• INFORMATION SHOWN

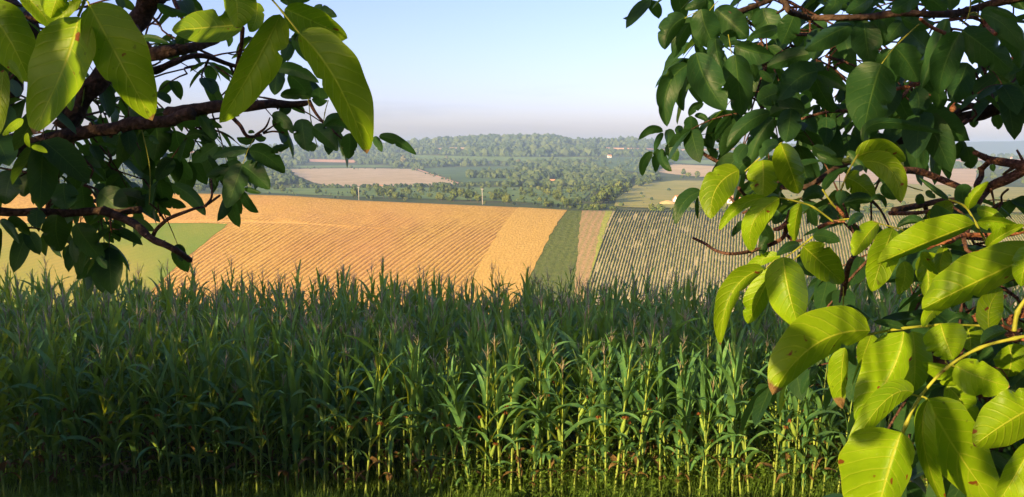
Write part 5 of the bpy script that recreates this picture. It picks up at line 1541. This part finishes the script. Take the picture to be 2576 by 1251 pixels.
def build_tree_parts(tree, base, leaves, stalks, branches, seed, trunk_r):
    r = random.Random(seed)
    order = sorted(leaves, key=lambda q: -((q[5] - q[1]) ** 2 + (q[6] - q[2]) ** 2) * (q[7] + q[8]))
    big = order[:96]; small = order[96:]
    rest = MB()
    for i, q in enumerate(order):
        c, bx, by, mx, my, tx, ty, wl, wr, dep, op = q
        s = cs(c)
        m_ = MB() if i < 96 else rest
        leaflet(m_, cu(c, bx, by), cu(c, mx, my), cu(c, tx, ty), wl * s * 1.04, wr * s * 1.04, dep, r.uniform(-0.03, 0.03) * dep, r,
                fold=r.choice((1, 1, -1)), bow=op.get('bow', 0.07), tilt=-abs(op.get('tilt', r.uniform(-.1, .5))) - 0.05, nu=30 if i < 96 else 12, nv=5 if i < 96 else 2)
        if i < 96:
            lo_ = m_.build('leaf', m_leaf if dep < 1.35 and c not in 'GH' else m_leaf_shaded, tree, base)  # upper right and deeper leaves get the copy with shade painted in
            dr = op.get('dry', 0.05 if r.random() < 0.3 else 0.0)
            at = lo_.data.attributes.new('dry', 'FLOAT', 'POINT')
            nr_ = len(m_.v) // 11
            at.data.foreach_set('value', [max(0.0, min(1.0, (k_ // 11) / (nr_ - 1) - (1 - dr)) / max(dr, 0.01)) * (1.15 if dr else 0) for k_ in range(len(m_.v))])
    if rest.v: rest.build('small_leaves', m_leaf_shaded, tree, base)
    for (c, pts, w0_, w1_, dep) in stalks:
        P = [PT(*cu(c, *p), dep) for p in pts]
        k = cs(c) * dep / F / 2
        n_ = len(P); rad = [(w0_ + (w1_ - w0_) * j / (n_ - 1)) * k * 0.86 for j in range(n_)]
        sl, sr = smoothline(P, rad, 8)
        sr = [q_ * (1 + 0.45 * max(0, 1 - abs((j_ % 8) - (8 if j_ % 8 > 4 else 0)) / 1.5) * (0 < j_ < len(sr) - 1)) * (1 + 0.12 * mnoise.noise(Vector((j_ * 0.9, w0_, n_)))) for j_, q_ in enumerate(sr)]
        m_ = MB(); m_.tube(sl, sr, sides=8, rough=0.3); m_.build('leaf_stalk', m_rachis, tree, base)
    for (c, pts, w0_, w1_, dep, kind) in branches:
        n_ = len(pts)
        P = [PT(*cu(c, *p), dep * (1 + 0.025 * math.sin(j * 1.3 + w0_))) for j, p in enumerate(pts)]
        k = cs(c) * dep / F / 2
        rad = [(w0_ + (w1_ - w0_) * j / (n_ - 1)) * k for j in range(n_)]
        A, Rr = smoothline(P, rad, 8)
        A2 = []
        for j, p in enumerate(A):
            v = Vector(p); kk = Rr[j] * 0.55
            A2.append(v + Vector((mnoise.noise(v * 14), mnoise.noise(v * 14 + Vector((5, 0, 0))), mnoise.noise(v * 14 + Vector((0, 9, 0))))) * kk)
        m_ = MB(); m_.tube(A2, [q * (1 + 0.14 * mnoise.noise(Vector(A2[j]) * 30)) for j, q in enumerate(Rr)], sides=12, rough=0.25)
        # small buds and knots
        for _ in range(max(1, int(len(A2) / 6))):
            j = r.randrange(1, len(A2) - 1); d = Vector((r.gauss(0, 1), r.gauss(0, 1), r.gauss(0, 1))).normalized()
            rr = Rr[j]
            m_.tube([A2[j], A2[j] + d * rr * 1.35], [rr * 0.55, rr * 0.2], 6)
        m_.build('branch', MATS[kind], tree, base)
        anchors[id(tree)] += [(Vector(a), Rr[j]) for j, a in enumerate(A2)]
    # trunk outside the picture and limbs joining the branches to it
    t_ = MB()
    top = base + Vector((0.15, 0.1, 4.6))
    t_.tube(*smoothline([base + Vector((0, 0, -0.4)), base + Vector((0.05, 0.03, 0.2)), base + Vector((-0.05, 0.1, 1.8)), top], [trunk_r * 1.5, trunk_r * 1.05, trunk_r * 0.85, trunk_r * 0.45], 6), sides=16, rough=0.3)
    t_.build('trunk', m_bark, tree, base)

build_tree_parts(tree_l, BASE_L, LEFT, STALK_L, BR_L, 5, 0.24)
build_tree_parts(tree_r, BASE_R, RIGHT, STALK_R, BR_R, 6, 0.22)

# limbs that carry the crowns (mostly above and beside the picture)
def limb(tree, base, pts, r0, r1, name='limb'):
    P, Rr = smoothline(pts, [r0 + (r1 - r0) * j / (len(pts) - 1) for j in range(len(pts))], 6)
    m_ = MB(); m_.tube(P, Rr, sides=10, rough=0.25); m_.build(name, m_bark, tree, base)
    anchors[id(tree)] += [(Vector(a), Rr[j]) for j, a in enumerate(P)]

def comp_leaf(mb, st, p0, d, ln, r, nl=3, size=0.12, hi=False):
    """walnut leaf of paired leaflets on a drooping stalk"""
    d = Vector(d).normalized()
    pts = []; p = Vector(p0); st_ = ln / 6
    for i in range(7):
        pts.append(p.copy()); d = (d + Vector((0, 0, -0.10))).normalized(); p = p + d * st_
    st.tube(pts, [0.0028 - 0.0003 * i for i in range(7)], 4, cap=False)
    up = Vector((0, 0, 1))
    side = d.cross(up)
    side = side.normalized() if side.length > 1e-3 else Vector((1, 0, 0))
    items = []
    for k in range(nl):
        i = 2 + int(round(k * 4 / max(1, nl - 1))) if nl > 1 else 4
        for s in (-1, 1): items.append((pts[min(i, 6)], (side * s * 1.0 + d * 0.45 + Vector((0, 0, r.uniform(-0.9, -0.1)))).normalized(), size * (0.72 + 0.14 * k)))
    items.append((pts[6], (d + Vector((0, 0, -0.35))).normalized(), size * 1.15))
    for (q, dv, l_) in items:
        l_ *= r.uniform(0.8, 1.15); w_ = l_ * r.uniform(0.20, 0.27)
        n_ = up - dv * up.dot(dv)
        n_ = (n_ + Vector((r.gauss(0, .35), r.gauss(0, .35), r.gauss(0, .35)))).normalized()
        sd = dv.cross(n_).normalized(); n_ = sd.cross(dv)
        nu = 7 if hi else 4
        vs = []; uv = []; fs = []
        bend = r.uniform(0.05, 0.5); fold = r.uniform(0.1, 0.5)
        for i in range(nu + 1):
            t = i / nu
            pr = prof(t) * w_
            c = q + dv * l_ * t - n_ * bend * l_ * t * t * 0.6
            vs += [c - sd * pr + n_ * fold * pr, c, c + sd * pr + n_ * fold * pr]; uv += [(t, -1), (t, 0), (t, 1)]
        for i in range(nu):
            a = i * 3
            fs += [(a, a + 1, a + 4, a + 3), (a + 1, a + 2, a + 5, a + 4)]
        mb.add(vs, fs, uv)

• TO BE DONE
Reproduce the data verbatim. Do not carry any picture into the copy.

• RESPONSE TO THIS TASK
Write part 5 of the bpy script that recreates this picture. It picks up at line 1541. This part finishes the script. Take the picture to be 2576 by 1251 pixels.
def build_tree_parts(tree, base, leaves, stalks, branches, seed, trunk_r):
    r = random.Random(seed)
    order = sorted(leaves, key=lambda q: -((q[5] - q[1]) ** 2 + (q[6] - q[2]) ** 2) * (q[7] + q[8]))
    big = order[:96]; small = order[96:]
    rest = MB()
    for i, q in enumerate(order):
        c, bx, by, mx, my, tx, ty, wl, wr, dep, op = q
        s = cs(c)
        m_ = MB() if i < 96 else rest
        leaflet(m_, cu(c, bx, by), cu(c, mx, my), cu(c, tx, ty), wl * s * 1.04, wr * s * 1.04, dep, r.uniform(-0.03, 0.03) * dep, r,
                fold=r.choice((1, 1, -1)), bow=op.get('bow', 0.07), tilt=-abs(op.get('tilt', r.uniform(-.1, .5))) - 0.05, nu=30 if i < 96 else 12, nv=5 if i < 96 else 2)
        if i < 96:
            lo_ = m_.build('leaf', m_leaf if dep < 1.35 and c not in 'GH' else m_leaf_shaded, tree, base)  # upper right and deeper leaves get the copy with shade painted in
            dr = op.get('dry', 0.05 if r.random() < 0.3 else 0.0)
            at = lo_.data.attributes.new('dry', 'FLOAT', 'POINT')
            nr_ = len(m_.v) // 11
            at.data.foreach_set('value', [max(0.0, min(1.0, (k_ // 11) / (nr_ - 1) - (1 - dr)) / max(dr, 0.01)) * (1.15 if dr else 0) for k_ in range(len(m_.v))])
    if rest.v: rest.build('small_leaves', m_leaf_shaded, tree, base)
    for (c, pts, w0_, w1_, dep) in stalks:
        P = [PT(*cu(c, *p), dep) for p in pts]
        k = cs(c) * dep / F / 2
        n_ = len(P); rad = [(w0_ + (w1_ - w0_) * j / (n_ - 1)) * k * 0.86 for j in range(n_)]
        sl, sr = smoothline(P, rad, 8)
        sr = [q_ * (1 + 0.45 * max(0, 1 - abs((j_ % 8) - (8 if j_ % 8 > 4 else 0)) / 1.5) * (0 < j_ < len(sr) - 1)) * (1 + 0.12 * mnoise.noise(Vector((j_ * 0.9, w0_, n_)))) for j_, q_ in enumerate(sr)]
        m_ = MB(); m_.tube(sl, sr, sides=8, rough=0.3); m_.build('leaf_stalk', m_rachis, tree, base)
    for (c, pts, w0_, w1_, dep, kind) in branches:
        n_ = len(pts)
        P = [PT(*cu(c, *p), dep * (1 + 0.025 * math.sin(j * 1.3 + w0_))) for j, p in enumerate(pts)]
        k = cs(c) * dep / F / 2
        rad = [(w0_ + (w1_ - w0_) * j / (n_ - 1)) * k for j in range(n_)]
        A, Rr = smoothline(P, rad, 8)
        A2 = []
        for j, p in enumerate(A):
            v = Vector(p); kk = Rr[j] * 0.55
            A2.append(v + Vector((mnoise.noise(v * 14), mnoise.noise(v * 14 + Vector((5, 0, 0))), mnoise.noise(v * 14 + Vector((0, 9, 0))))) * kk)
        m_ = MB(); m_.tube(A2, [q * (1 + 0.14 * mnoise.noise(Vector(A2[j]) * 30)) for j, q in enumerate(Rr)], sides=12, rough=0.25)
        # small buds and knots
        for _ in range(max(1, int(len(A2) / 6))):
            j = r.randrange(1, len(A2) - 1); d = Vector((r.gauss(0, 1), r.gauss(0, 1), r.gauss(0, 1))).normalized()
            rr = Rr[j]
            m_.tube([A2[j], A2[j] + d * rr * 1.35], [rr * 0.55, rr * 0.2], 6)
        m_.build('branch', MATS[kind], tree, base)
        anchors[id(tree)] += [(Vector(a), Rr[j]) for j, a in enumerate(A2)]
    # trunk outside the picture and limbs joining the branches to it
    t_ = MB()
    top = base + Vector((0.15, 0.1, 4.6))
    t_.tube(*smoothline([base + Vector((0, 0, -0.4)), base + Vector((0.05, 0.03, 0.2)), base + Vector((-0.05, 0.1, 1.8)), top], [trunk_r * 1.5, trunk_r * 1.05, trunk_r * 0.85, trunk_r * 0.45], 6), sides=16, rough=0.3)
    t_.build('trunk', m_bark, tree, base)

build_tree_parts(tree_l, BASE_L, LEFT, STALK_L, BR_L, 5, 0.24)
build_tree_parts(tree_r, BASE_R, RIGHT, STALK_R, BR_R, 6, 0.22)

# limbs that carry the crowns (mostly above and beside the picture)
def limb(tree, base, pts, r0, r1, name='limb'):
    P, Rr = smoothline(pts, [r0 + (r1 - r0) * j / (len(pts) - 1) for j in range(len(pts))], 6)
    m_ = MB(); m_.tube(P, Rr, sides=10, rough=0.25); m_.build(name, m_bark, tree, base)
    anchors[id(tree)] += [(Vector(a), Rr[j]) for j, a in enumerate(P)]

def comp_leaf(mb, st, p0, d, ln, r, nl=3, size=0.12, hi=False):
    """walnut leaf of paired leaflets on a drooping stalk"""
    d = Vector(d).normalized()
    pts = []; p = Vector(p0); st_ = ln / 6
    for i in range(7):
        pts.append(p.copy()); d = (d + Vector((0, 0, -0.10))).normalized(); p = p + d * st_
    st.tube(pts, [0.0028 - 0.0003 * i for i in range(7)], 4, cap=False)
    up = Vector((0, 0, 1))
    side = d.cross(up)
    side = side.normalized() if side.length > 1e-3 else Vector((1, 0, 0))
    items = []
    for k in range(nl):
        i = 2 + int(round(k * 4 / max(1, nl - 1))) if nl > 1 else 4
        for s in (-1, 1): items.append((pts[min(i, 6)], (side * s * 1.0 + d * 0.45 + Vector((0, 0, r.uniform(-0.9, -0.1)))).normalized(), size * (0.72 + 0.14 * k)))
    items.append((pts[6], (d + Vector((0, 0, -0.35))).normalized(), size * 1.15))
    for (q, dv, l_) in items:
        l_ *= r.uniform(0.8, 1.15); w_ = l_ * r.uniform(0.20, 0.27)
        n_ = up - dv * up.dot(dv)
        n_ = (n_ + Vector((r.gauss(0, .35), r.gauss(0, .35), r.gauss(0, .35)))).normalized()
        sd = dv.cross(n_).normalized(); n_ = sd.cross(dv)
        nu = 7 if hi else 4
        vs = []; uv = []; fs = []
        bend = r.uniform(0.05, 0.5); fold = r.uniform(0.1, 0.5)
        for i in range(nu + 1):
            t = i / nu
            pr = prof(t) * w_
            c = q + dv * l_ * t - n_ * bend * l_ * t * t * 0.6
            vs += [c - sd * pr + n_ * fold * pr, c, c + sd * pr + n_ * fold * pr]; uv += [(t, -1), (t, 0), (t, 1)]
        for i in range(nu):
            a = i * 3
            fs += [(a, a + 1, a + 4, a + 3), (a + 1, a + 2, a + 5, a + 4)]
        mb.add(vs, fs, uv)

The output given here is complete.